К этим кругам принадлежал и полковник фон Каприви, в то время начальник одного из отделов военного министерства. Я не хочу решать, к какой из вышеупомянутых категорий моих противников он тогда принадлежал; мне известны лишь его личные связи с сотрудниками «Reichsglocke», как, например, с тайным советником фон Леббиным, который ведал личным составом министерства внутренних дел и оказывал в своем ведомстве враждебное мне влияние. Фельдмаршал фон Мантейфель сказал мне, что Каприви пытался использовать против меня его, Мантейфеля, влияние на императора и называл поводом к жалобе и опасностью мою «враждебность к армии»[60]. Удивительно, что Каприви при этом не вспомнил, что до и в момент моего вступления в должность в 1862 г. армия подвергалась со стороны штатских людей нападкам и критике и была несправедливо уменьшена и что во время моего пребывания в должности армия смогла переменить будни гарнизонной жизни на троекратное триумфальное вступление в Берлин через Дюпель, Седову и Седан в 1864–1871 гг. Я могу без преувеличения предположить, что король Вильгельм отрекся бы в 1862 г., а политика, положившая начало славе армии, не осуществилась бы или же осуществилась не в таком виде, если бы я не принял руководства ею. Разве армия имела бы случай совершить геройские подвиги, а граф Мольтке – повод хотя бы вынуть шпагу из ножен, если бы король Вильгельм I получал другие советы и от других [людей]? Конечно, нет, если бы он в 1862 г. отрекся, так как не находил никого, кто готов был разделить с ним опасности его положения и бороться с ними.
IV
Когда из‑за того, что я будто бы провозгласил господство парламента и атеизм, «Kreuzzeitung» еще 11 февраля 1872 г. объявила мне войну и под руководством Натузиуса‑Людома открыла против меня клеветническую кампанию, так называемыми «статьями эры» [Aera‑Аrtikel] Перро в 1875 г., я обратился с письмом к Амсбергу, одному из наших высших юридических авторитетов и к министру юстиции с вопросом, можно ли с уверенностью ожидать осуждения автора, если я обращусь в суд. В противном случае я воздержусь от этого, ибо оправдательный приговор мог бы дать моим противникам новый повод к подозрениям. Ответ обоих, так же как и запрошенного мною моего адвоката, сводился к тому, что осуждение является вероятным, но при осторожной форме статей не несомненным. В то время у меня еще не выработалось определенных принципов относительно обращения к суду, а опыт, приобретенный в период конфликта, вовсе не был ободряющим. Я помню, как местный суд, кажется в Стендале, в мотивировочной части своего решения, правда, щедро признал всю тяжесть направленных против меня оскорблений, но обосновал назначение минимального штрафа в 10 талеров тем, что я действительно скверный министр.

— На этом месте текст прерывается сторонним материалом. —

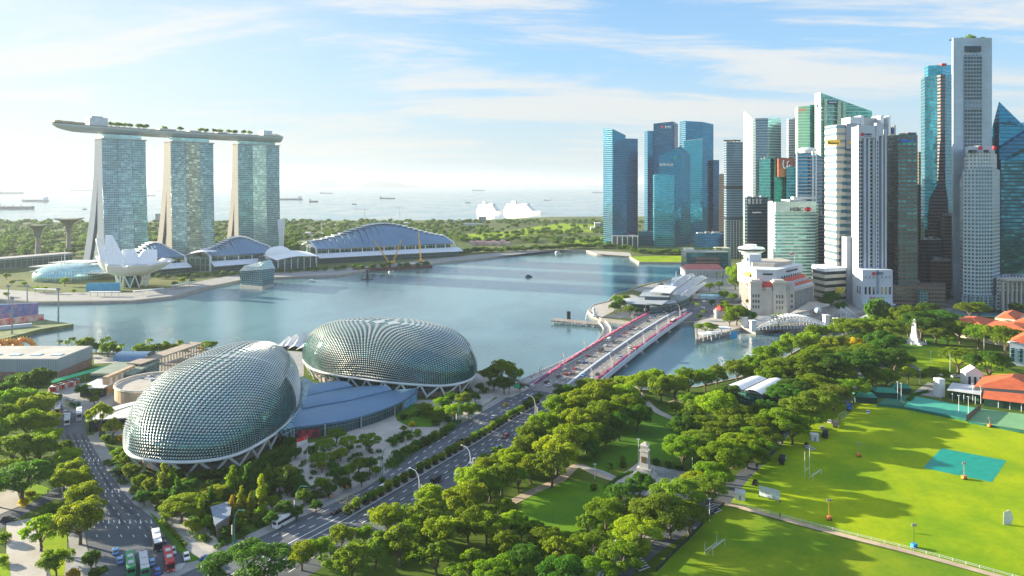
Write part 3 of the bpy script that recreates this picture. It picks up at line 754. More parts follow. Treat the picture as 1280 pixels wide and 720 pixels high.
# covered pavilion roof in the garden (lower left of the road)
pv = thing('garden_pavilion', 'small garden pavilion with tiled blue grey roof among trees below the near dome', 'pavilion', G(268, 655))
tp = [G(*q, z=5) for q in ((263,634),(290,626),(288,644),(269,657))]
MB().prism([p.to_2d() for p in tp], 4.7, 5.2).build('roof', mat('tiled blue roof', (.20,.25,.31), .6, var=.25, vs=1.2), pv)
MB().prism([(p*.0+V((p.x, p.y, 0))).to_2d() for p in [tp[0]*.9+tp[2]*.1, tp[1]*.9+tp[3]*.1, tp[2]*.9+tp[0]*.1, tp[3]*.9+tp[1]*.1]], 0, 4.6).build('wall', M_stone, pv)
# ================================================================== FAR SHORE: hotel towers, museum, halls
M_mbsb = facade('beige glitter hotel glass', (.34, .36, .28), (.16, .26, .28), 3.4, 2.2, .2, .14, .7, .2, var=.8, big=.6, wav=.35)  # glints on the middle tower's centre bay, painted into the glass colour
M_mbsp = facade('painted sheen hotel glass', (.42, .56, .50), (.35, .48, .46), 3.4, 2.2, .16, .12, .7, .2, var=.4, big=.5, wav=.25)  # bright reflected band on the right tower, painted as a lighter glass colour
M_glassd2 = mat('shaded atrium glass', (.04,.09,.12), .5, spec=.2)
M_mbsg = facade('hotel glass', (.17, .29, .32), (.30, .38, .39), 3.4, 2.2, .16, .12, .70, .14, var=.5, big=.30, wav=.15)
M_mbsw = mat('pale hotel concrete', (.34, .335, .315), .95, spec=.03, var=.04, vs=.02)
M_crown = facade('crown glass', (.30, .55, .55), (.6, .65, .65), 5, 3, .05, .1, .5, .15)
tg = 'splayed hotel towers under the sky deck'
def hotel(label, pl, Yl, pr, ztop, dtop, dbot, lean, seed, zap):
    A = V((X(pl, Yl), Yl)); s_ = (pr-640)/F; u = V((.65, .76))
    w = (s_*A.y-A.x)/(u.x-s_*u.y); ang = math.atan2(u.y, u.x)
    M_mbsw_ = M_mbsw if seed > 1 else mat('shaded hotel concrete', (.17, .21, .26), .95, spec=.03, var=.04, vs=.02)  # left tower's end wall: its shade is painted in as a darker, bluer concrete
    root = thing('hotel_tower', label, 'hotel', (A.x, A.y, 0), group=tg)
    M = frame((A.x, A.y, 0), ang)          # x along the facade, +y away from the bay
    t1 = dtop*.42
    def yf(z): k = 1-z/ztop; return -lean*k**1.6
    def yb(z): k = 1-z/ztop; return dtop+(dbot-dtop)*k**1.9
    zs = [0, 12, 25, 40, 55, 72, 90, 110, 130, 155, 175, ztop]
    def slab(f0, f1, nm, m, x0=0, x1=w):
        mb = MB(M); rings = []
        for z in zs:
            if nm == 'front_slab':
                row = [(x0+(x1-x0)*i/8, f0(z)+2.4*math.sin(math.pi*i/8)*0, z) for i in range(9)]+[(x1-(x1-x0)*i/8, f1(z), z) for i in range(9)]
            else: row = [(x0, f0(z), z), (x1, f0(z), z), (x1, f1(z), z), (x0, f1(z), z)]
            rings.append(row)
        return mb.loft(rings).build(nm, m, root)
    leg = lambda z: (yb(z)-yf(z))*(.5-(.20*(1-z/zap) if z < zap else 0))
    slab(yf, lambda z: yf(z)+leg(z), 'front_slab', M_mbsw_)
    slab(lambda z: yb(z)-leg(z)+.02, yb, 'rear_slab', M_mbsw_)
    # glass infill between the legs, set back
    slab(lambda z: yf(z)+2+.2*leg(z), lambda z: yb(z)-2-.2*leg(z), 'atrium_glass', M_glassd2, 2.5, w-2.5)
    # facade glazing: three slightly folded bays in front of the slab
    for k in range(3):
        mb = MB(M); xa, xb = w*k/3, w*(k+1)/3; fold = [(.9, 2.6), (2.6, 2.6), (2.6, .6)][k]
        rows = []
        for z in zs:
            rows.append([(xa+.15, yf(z)-fold[0]+(0 if k != 1 else 0), z), (xb-.15, yf(z)-fold[1]+(0), z), (xb-.15, yf(z)-.02, z), (xa+.15, yf(z)-.02, z)])
        mb.loft(rows).build('glass_facade', M_mbsb if (seed == 2 and k == 1) else (M_mbsp if seed == 3 and k == 1 else M_mbsg), root)
    # crown below the deck
    MB(M).box(w*.06, w*.92, 3, dtop-2, ztop, ztop+7).build('glass_crown', M_crown, root)
    MB(M).box(-.8, w+.8, yf(ztop)-2.8, dtop+.8, ztop-.6, ztop+.8).build('roof_slab', M_mbsw, root)
    return root, A, w, u
t1_ = hotel('left hotel tower with widest white splayed leg, behind the lotus museum', 127, 1005, 182, 187, 28, 80, 14, 1, 122)
t2_ = hotel('middle hotel tower of the three, beige glitter on its glass', 213, 1090, 266.5, 188, 24, 58, 7, 2, 108)
t3_ = hotel('right hotel tower with narrow splayed leg beside the open sea', 297, 1175, 349, 189, 17, 44, 4, 3, 88)
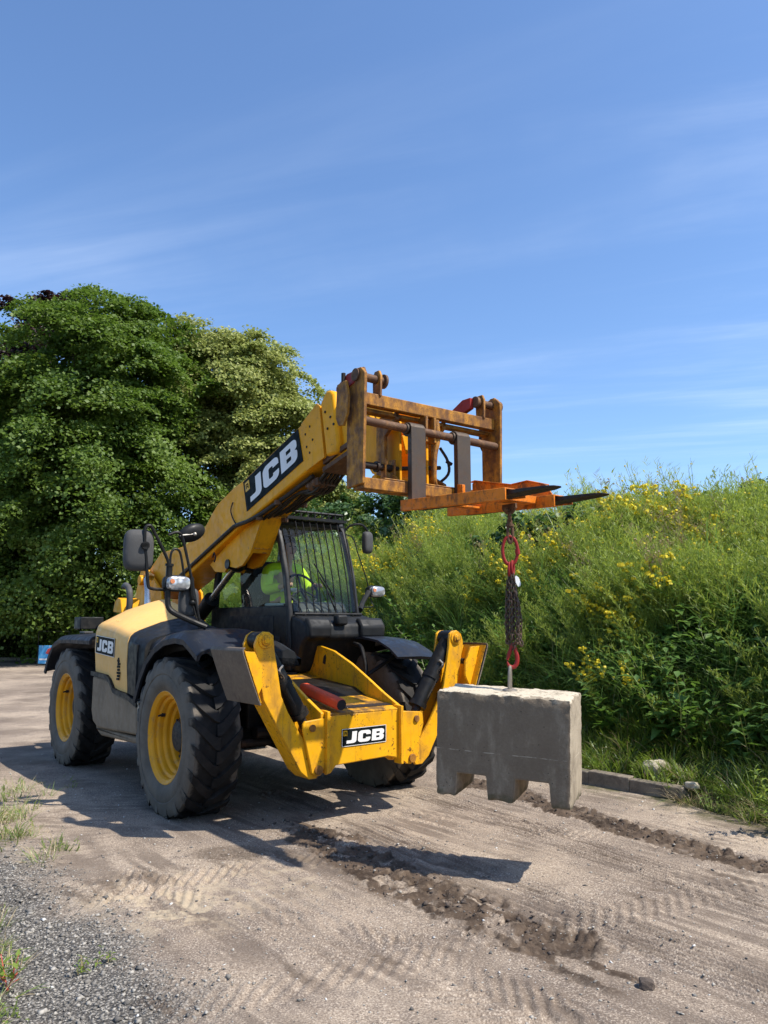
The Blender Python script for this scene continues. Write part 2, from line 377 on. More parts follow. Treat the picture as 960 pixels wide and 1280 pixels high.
# ------------------------------------------------------------------ mesh builder
class MB:
    def __init__(self):
        self.v = []; self.f = []
    def add(self, verts, faces):
        o = len(self.v)
        self.v += [tuple(p) for p in verts]
        self.f += [tuple(i + o for i in f) for f in faces]
        return self
    def box(self, x0, x1, y0, y1, z0, z1):
        v = [(x0, y0, z0), (x1, y0, z0), (x1, y1, z0), (x0, y1, z0), (x0, y0, z1), (x1, y0, z1), (x1, y1, z1), (x0, y1, z1)]
        return self.add(v, [(0, 3, 2, 1), (4, 5, 6, 7), (0, 1, 5, 4), (1, 2, 6, 5), (2, 3, 7, 6), (3, 0, 4, 7)])
    def hexa(self, a, b):
        """two quads (4 points each) joined"""
        return self.add(list(a) + list(b), [(3, 2, 1, 0), (4, 5, 6, 7), (0, 1, 5, 4), (1, 2, 6, 5), (2, 3, 7, 6), (3, 0, 4, 7)])
    def prism(self, poly, axis, a, b):
        n = len(poly)
        def P(p, w):
            return {'y': (p[0], w, p[1]), 'x': (w, p[0], p[1]), 'z': (p[0], p[1], w)}[axis]
        v = [P(p, a) for p in poly] + [P(p, b) for p in poly]
        f = [tuple(range(n)), tuple(reversed(range(n, 2 * n)))]
        f += [(i, n + i, n + (i + 1) % n, (i + 1) % n) for i in range(n)]
        return self.add(v, f)
    def loft(self, loops, cap=True, closed=True):
        n = len(loops[0]); v = [p for l in loops for p in l]; f = []
        for k in range(len(loops) - 1):
            for i in range(n if closed else n - 1):
                j = (i + 1) % n
                f.append((k * n + i, k * n + j, (k + 1) * n + j, (k + 1) * n + i))
        if cap:
            f.append(tuple(reversed(range(n)))); f.append(tuple(range((len(loops) - 1) * n, len(loops) * n)))
        return self.add(v, f)
    def tube(self, pts, r, seg=8, cap=True, smooth=0):
        pts = [Vector(p) for p in pts]
        if smooth:
            pts = catmull(pts, smooth)
        rs = r if isinstance(r, (list, tuple)) else [r] * len(pts)
        if len(rs) != len(pts):
            rs = list(np.interp(np.linspace(0, 1, len(pts)), np.linspace(0, 1, len(rs)), rs))
        loops = []; up = None
        for i, p in enumerate(pts):
            d = (pts[min(i + 1, len(pts) - 1)] - pts[max(i - 1, 0)]).normalized()
            if up is None:
                up = d.orthogonal().normalized()
            up = (up - d * up.dot(d))
            up = up.normalized() if up.length > 1e-6 else d.orthogonal().normalized()
            s = d.cross(up)
            loops.append([p + (up * math.cos(t) + s * math.sin(t)) * rs[i] for t in [2 * math.pi * k / seg for k in range(seg)]])
        return self.loft(loops, cap)
    def cyl(self, a, b, r, seg=16, r2=None):
        return self.tube([a, b], [r, r if r2 is None else r2], seg)
    def lathe(self, prof, origin, axis='y', seg=32, cap=False, sign=1):
        """prof: (radius, along-axis)"""
        loops = []
        for r, h in prof:
            L = []
            for k in range(seg):
                t = 2 * math.pi * k / seg
                if axis == 'y':
                    L.append((origin[0] + r * math.cos(t), origin[1] + h * sign, origin[2] + r * math.sin(t)))
                elif axis == 'x':
                    L.append((origin[0] + h * sign, origin[1] + r * math.cos(t), origin[2] + r * math.sin(t)))
                else:
                    L.append((origin[0] + r * math.cos(t), origin[1] + r * math.sin(t), origin[2] + h * sign))
            loops.append(L)
        return self.loft(loops, cap)
    def torus(self, c, ux, uy, R, r, seg=14, sseg=6, ry=None):
        """ring in the plane ux, uy; ry stretches it along uy (oval link)"""
        c = Vector(c); ux = Vector(ux).normalized(); uy = Vector(uy).normalized(); nn = ux.cross(uy)
        ry = ry or R; v = []; f = []
        for i in range(seg):
            t = 2 * math.pi * i / seg
            o = ux * math.cos(t) * R + uy * math.sin(t) * ry
            rad = (ux * math.cos(t) / R + uy * math.sin(t) / ry).normalized()
            for j in range(sseg):
                s = 2 * math.pi * j / sseg
                v.append(c + o + rad * (r * math.cos(s)) + nn * (r * math.sin(s)))
        for i in range(seg):
            for j in range(sseg):
                f.append((i * sseg + j, ((i + 1) % seg) * sseg + j, ((i + 1) % seg) * sseg + (j + 1) % sseg, i * sseg + (j + 1) % sseg))
        return self.add(v, f)
    def ball(self, c, rx, ry=None, rz=None, seg=14, rings=8):
        ry = ry or rx; rz = rz or rx
        loops = []
        for k in range(1, rings):
            t = math.pi * k / rings
            loops.append([(c[0] + rx * math.sin(t) * math.cos(a), c[1] + ry * math.sin(t) * math.sin(a), c[2] + rz * math.cos(t)) for a in [2 * math.pi * i / seg for i in range(seg)]])
        return self.loft(loops, True)
    def build(self, name, mat, parent=None, bevel=0.0, smooth=35, bseg=2):
        me = bpy.data.meshes.new(name)
        me.from_pydata(self.v, [], self.f)
        me.validate()
        bm = bmesh.new(); bm.from_mesh(me)
        bmesh.ops.recalc_face_normals(bm, faces=bm.faces[:])
        bm.to_mesh(me); bm.free()
        me.materials.append(MT[mat] if isinstance(mat, str) else mat)
        if smooth:
            me.shade_smooth(); me.set_sharp_from_angle(angle=R_(smooth))
        o = bpy.data.objects.new(name, me)
        COL.objects.link(o)
        if parent is not None:
            o.parent = parent
        if bevel:
            mo = o.modifiers.new('bevel', 'BEVEL')
            mo.width = bevel; mo.segments = bseg; mo.limit_method = 'ANGLE'; mo.angle_limit = R_(38)
            mo.harden_normals = False
        return o

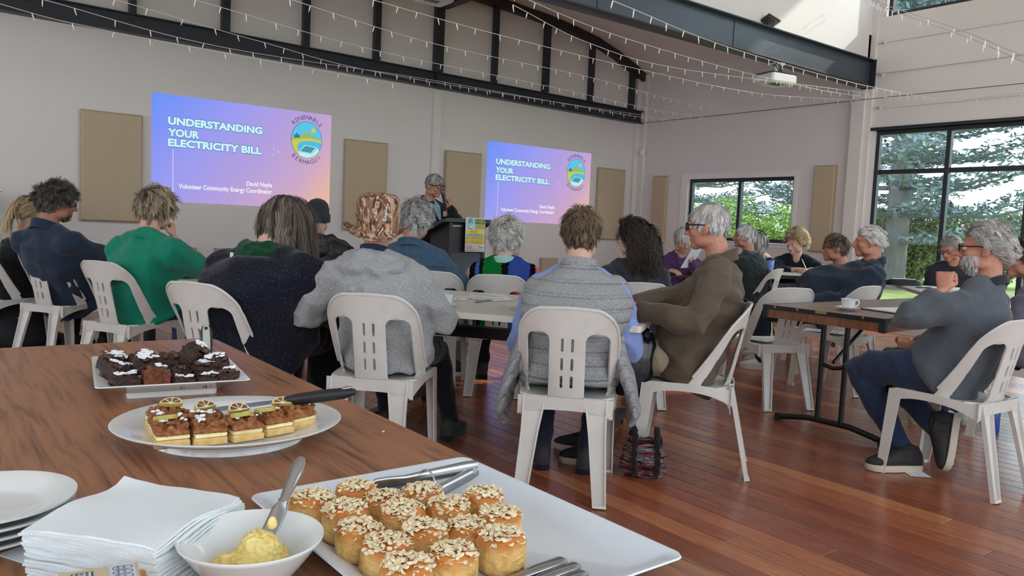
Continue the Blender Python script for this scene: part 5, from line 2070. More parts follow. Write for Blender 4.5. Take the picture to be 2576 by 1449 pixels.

Когда появились статьи Перро, я также еще не предвидел, какой размер примет клеветнический поход против меня со стороны моих прежних партийных единомышленников и в частности в кругах моих товарищей по сословию.
V
Каждый, кто в настоящее время вел политическую борьбу, мог заметить, что партийные деятели, благовоспитанность и порядочность которых в частной жизни никогда не подвергались сомнению, как только они вмешиваются в борьбу подобного рода, тотчас же считают себя освобожденными от чувства чести и правил приличия, авторитет которых они в остальных случаях признают; и из карикатурного преувеличения поговорки: salus publica suprema lex [общественное благо – высший закон], выводят оправдание для подлости и грубости слов и действий, которые вне политических и религиозных споров вызвали бы отвращение у них самих. Такой отказ от всего, что прилично и честно, несомненно, связан с чувством того, что интересы партии, которые приписывают интересам отечества, требуют иной мерки, чем в частной жизни, а заповеди чести и воспитания следует в партийной борьбе толковать иначе и свободнее, чем это принято даже на войне против иностранных врагов. Раздражительность, ведущая к нарушению обычно принятых форм и границ, бессознательно обостряется тем, что в политике и в религии никто не может логически доказать инакомыслящему правильность собственного убеждения, собственной веры и что нет такого суда, который своим приговором мог бы успокоить разногласия.